The other word that is key here is “culture”. By “culture”, I mean “the system of values, beliefs, and ways of knowing that guide communities of people in their daily lives” (Trumbull, 2005). By ways of knowing, I am referring to how people organize their world cognitively through language and other symbol systems. This includes how they approach learning, how they construct knowledge, and they pass it on (Rothstein-Fisch & Trumbull, 2008). By this definition, a culture exists only when there is a community of people, meaning, the whole school (and beyond), and a school with a thinking culture must be involved in making thinking a priority and goal of the community. The transmission of the correct beliefs and values attached to thinking also becomes a goal. Everyone in the school is involved and not just the students alone. Thinking guides them in whatever that the members of the school do.

Measures to introduce thinking skills only at only the classroom level is doomed to failure if the whole school does not. If it is left to only the classroom level then thinking will become only a mechanical thing. The spirit and the motivation to think will be lost. It becomes then just another “thing” for the students to learn and the teachers to teach. It becomes a drudgery.

Measures to introduce thinking must also be given time to take root and grow. There is no cramming in the cultivation of thinking skills. Teaching thinking skills is not teaching to the examinations. There is no short cut. What is required is time for the skills and beliefs to permeate into the social fabric of the school. The fruits of cultivating a thinking culture is evidenced when the student is able to navigate the complexities of life successfully.

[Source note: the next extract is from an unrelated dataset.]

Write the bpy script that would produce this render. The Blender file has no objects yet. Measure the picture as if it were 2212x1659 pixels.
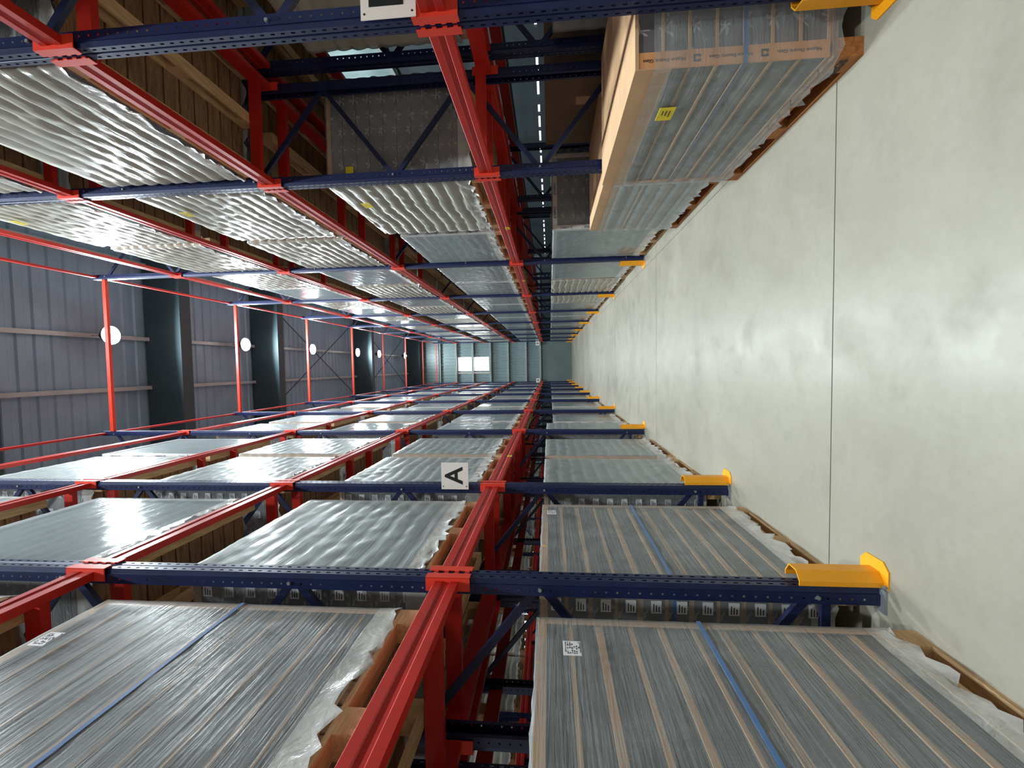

Here perhaps, it is good to be reminded of a quote from Yoda. In the Star Wars movie, the “Empire Strikes Back”, he said to Luke Skywalker who had just failed to raise his Starfighter out of a swamp, “Do or do not. There is no try!” Half-hearted attempts to introduce thinking is bound to fail. Worse is that the failure of half-baked measures will lead to its even more sceptical reception when a future genuine attempt is made to re-introduce thinking into the schools.